記事:元外務省高官「米の核持ち込み公認検討」 田中内閣時代

1974年の田中角栄内閣時代に、政府が核兵器を搭載した米艦船の日本への寄港や領海通過を公認する方向で検討を進めていたことを、当時の事情を知る元外務省高官が8日、朝日新聞の取材に対して明らかにした。

 日米両国は、60年の日米安保条約改定の際に核搭載艦船の日本への寄港や領海通過を認める「核密約」を結んでいた。田中内閣は「密約」を維持し続けることには無理があると判断していたと見られる。核を作らず、持たず、持ち込ませずとする非核三原則のうち、「持ち込ませず」が当初から形骸(けいがい)化していたことが改めて明らかになった。

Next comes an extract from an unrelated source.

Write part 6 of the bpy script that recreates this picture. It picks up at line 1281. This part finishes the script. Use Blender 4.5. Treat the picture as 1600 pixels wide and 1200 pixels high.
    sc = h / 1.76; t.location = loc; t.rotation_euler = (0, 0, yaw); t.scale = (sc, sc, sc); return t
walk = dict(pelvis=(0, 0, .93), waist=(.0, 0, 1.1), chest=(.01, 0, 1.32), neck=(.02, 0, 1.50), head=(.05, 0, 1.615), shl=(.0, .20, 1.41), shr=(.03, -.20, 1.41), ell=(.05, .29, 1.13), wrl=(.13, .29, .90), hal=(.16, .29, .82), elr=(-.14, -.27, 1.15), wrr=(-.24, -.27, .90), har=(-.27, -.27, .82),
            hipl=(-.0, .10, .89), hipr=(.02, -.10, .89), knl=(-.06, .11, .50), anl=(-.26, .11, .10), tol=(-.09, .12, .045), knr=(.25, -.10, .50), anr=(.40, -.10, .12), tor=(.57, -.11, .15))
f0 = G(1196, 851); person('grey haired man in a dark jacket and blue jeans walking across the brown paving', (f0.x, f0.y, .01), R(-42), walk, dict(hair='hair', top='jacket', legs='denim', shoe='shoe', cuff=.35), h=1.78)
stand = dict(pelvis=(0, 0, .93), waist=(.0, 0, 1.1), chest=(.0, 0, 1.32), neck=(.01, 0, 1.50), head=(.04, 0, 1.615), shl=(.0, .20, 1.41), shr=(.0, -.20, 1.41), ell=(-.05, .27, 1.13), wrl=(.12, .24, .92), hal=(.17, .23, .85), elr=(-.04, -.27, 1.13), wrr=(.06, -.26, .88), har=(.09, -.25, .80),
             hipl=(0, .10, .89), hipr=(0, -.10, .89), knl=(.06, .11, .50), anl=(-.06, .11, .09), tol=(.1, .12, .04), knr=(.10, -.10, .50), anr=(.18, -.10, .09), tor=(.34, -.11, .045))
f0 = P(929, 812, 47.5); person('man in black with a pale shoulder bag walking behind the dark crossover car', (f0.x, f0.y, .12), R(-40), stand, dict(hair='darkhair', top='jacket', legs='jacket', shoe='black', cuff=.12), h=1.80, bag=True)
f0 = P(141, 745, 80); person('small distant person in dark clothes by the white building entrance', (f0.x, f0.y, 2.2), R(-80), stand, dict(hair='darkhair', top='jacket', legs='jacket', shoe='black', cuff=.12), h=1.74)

 この元高官によると、74年当時、木村俊夫外相、東郷文彦事務次官(いずれも故人)らによる少人数の会合で、木村外相が、核を積んだ米艦船の寄港を政府が公式見解として認めていないことについて「なんとかしなければならない。田中首相とも話したが、そうした考えだった」と述べたという。

 74年当時、政府が米艦船による核持ち込みを認める方向で米側と折衝し、非公式な合意に達していたことは、木村元外相が生前、朝日新聞記者に証言していた。交渉は、田中内閣の総辞職に伴い中断されたという。今回の元高官の証言は、木村・元外相の証言を裏付けるものだ。

 木村元外相が75年に朝日新聞記者に対して行った証言の骨子は(1)米艦船が核を積んだまま寄港し、領海を通過しているのは事実(2)政府は寄港や領海も事前協議の対象だとしているが、これを証明する文書はない(3)偽りを続けるよりは領海通過と寄港だけは容認する方針を田中首相と決め、対米折衝した結果、非公式合意した(4)しかし、本交渉に入る前に田中内閣総辞職でご破算になった、の4点。